97% of retailers buy options and lose money.

But, you can buy options:

• At the right time
• For BTST
• When premiums are too low

The difference? Understanding how they work.

Here's how you can buy options if you're a beginner:

Collaborated with @AdityaTodmal

1/ Basic knowledge of Technicals:

Option buying is about capturing the momentum, hence sound knowledge of technical analysis is required.

Without any knowledge, if one is buying an option purely because he/she feels market will rise/fall is equivalent to buying lottery tickets.
2/ Technical Analysis knowledge:

The analysis could involve usage of pure price action or indicators or a mix of both to capture momentum.

Getting the direction right is very crucial, however along with the direction the timing is equally important.
3/ Basics of CE & PE:

Option holders can buy or sell a security at a predetermined price using contingent financial derivatives called options.

In return for such access, option purchasers charge a small amount referred to as a premium to such sellers.
4/ Why CE & PE options are purchased:

CE is an abbrevation for Call Option and PE for Put option.

The CE buyer benefits every time the price of the underlying goes up.

Polar opposite is the PE option, as a PE option buyer benefits every time the price of the underlying falls.
5/ Knowledge of Greeks:

One can make money in options without knowing in depth about greeks.

However one needs to be aware about an important greek viz. Theta.

Option loses its value as time moves closer to its maturity.
6/ Option is a wasting asset:

An option’s time value decays as expiration approaches, and options buyers don’t want to watch their purchased options decline in value, potentially expiring worthless if the stock/index finishes below the strike price (in case of a CE option).
7/ When to buy CE or PE option: Set -up 1:

After a consolidation, the stock/index usually breaks the consolidation, if it breaks on the upside an option buyer usually buys a CE option and vice versa for PE option.
8/ When to buy a CE option: Set -up 2: BTST

Whenever the market (mainly indices) closes at day high one can opt for buying a CE option.

Conversely whenever the market closes at day low, one can opt for buying a PE option.
9/ When to buy a PE option: Set -up 2: STBT

Conversely whenever the market closes at day low, one can opt for buying a PE option.
10/ Which instrument to choose?

Chose a particular index which usually has strong momentum eg. Banknifty over Nifty.

If you are interested in stocks look for high beta stocks or screen stocks that is soon going to come out of a consolidation, and always opt for liquid counters.
11/ Finer aspects to be taken care of:

Look for option buying near expiration as most of the time value is already eroded, so one can get it at a cheaper price.

Also look for opportunites in lower VIX.
Intraday players can further choose a specific time window e.g. 1 hour post market opening and last hour before closing.

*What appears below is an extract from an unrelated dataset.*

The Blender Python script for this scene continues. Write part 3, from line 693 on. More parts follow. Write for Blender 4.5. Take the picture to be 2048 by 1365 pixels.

Intraday players can also opt for option buying only on weekly expiries especially when the VIX is low, as any momentum would get maginified.
12/ What should be minimum R/R criteria:

Always work with a minimum target of 1:3 R/R in option buying.
13/ Buying options comes with huge risk:

To make profits in option buying one has to time the momentum.

In case the expected monvement doesn't work out the premium melts and the option buyer ends up in a loss.

Check in case of naked CE option buying the max risk is Rs. 2578
14/ In case of naked PE option buying the max risk is Rs. 3250
15/ Spreads vs. naked option buying:

One can opt for spreads instead of naked buying where the losses are lower.

But with limited risk this comes with limited return.

Spreads are also considered as "defined risk" trades where both the profit & loss are capped.
For times when the expected move is not as pronounced, a spread may be a better fit depending on environment and other factors.
16/ Bull Call Spread:

This strategy consists of one long call with a near strike price and one short call with a farther strike price of the same underlying stock and the same expiration date.

A bull call spread is established for a net debit.
17/ Bear Put Spread:

This strategy consists of buying one put and selling another put at a lower strike.

This is to offset a part of the upfront cost.

This strategy requires a net cash outlay or net debit at the outset.
18/ Defined risk in spreads:

In the above eg. of naked CE buying the max risk was Rs. 2578 the moment we switch to Bull CE spread the max risk reduces by 50% to Rs. 1250.

So for people who are in the learning phase, its better to opt for spreads as the risk involved is lower.
19/ Position Sizing:

Sizing is the key, never go all in, define your risk in terms of percentage of your total capital or in absolute terms and stick to the same.
20/ Final Thoughts:

Before taking the plunge, always backtest your strategy for atleast 3months and forward test it with small quantity, to learn the nuances of the set up.

Scaling up should be done only when you are consistenly profitable.